RISC Unix outperformed
Large RISC Unix enterprise servers, notably those from Sun and HP, which were heavily hyped as high-performance commercial systems in the late 1990s, have been far outperformed on online transaction processing (OLTP) capability and price/performance by rejuvenated, modern mainframe-class Wintel servers, from vendors such as Unisys. They are also sharply undercut on price for other common workloads by scaled-up and increasingly powerful Intel-powered enterprise servers, such as the Unisys ES7000.
Few IT users have the depth of knowledge, expertise, skills and spare staff capacity to undertake infrastructure optimisation projects alone, so choosing an experienced services partner, which can bring strengths, experience and specialised techniques to the process, is the key alternative.
How does a firm choose a partner? Software Strategies lists key criteria that companies should seek in successful partners:
- Company strength
- Enterprise systems skills
- Enterprise Windows/Intel skills
- Service offerings
- Methods and tools
- Customer references
- Quality of staff
- Industry expertise
- Pricing
- Partners
Software Strategies believes Unisys, with its keener focus on consulting services, from which it now derives 76% of its global revenues, is ideally positioned locally to deliver on the criteria listed above.

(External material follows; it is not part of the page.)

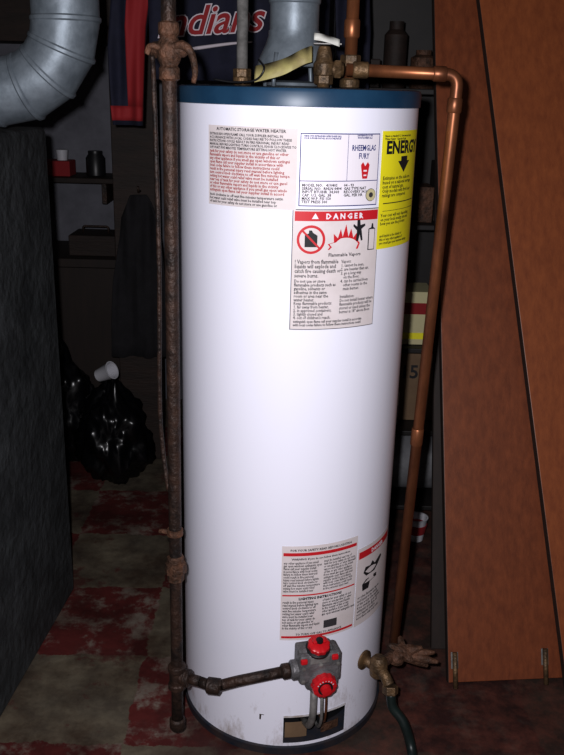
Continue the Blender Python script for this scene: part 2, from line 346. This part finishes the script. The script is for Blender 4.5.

Some of the key offerings that make this possible are:
- Windows infrastructure consolidation and optimisation
- Windows migration and optimisation
- Windows protection - disaster recovery and business continuity
- Windows integration
- Windows management and control
Software Strategies states: "TCS is the successful professional services and technology consulting practice of Unisys, the longest established mainframe/enterprise system vendor. TCS has developed arguably the strongest `optimising Microsoft/Intel infrastructure` consulting capability in the industry, refined and honed over hundreds of engagements for many years, all around the world."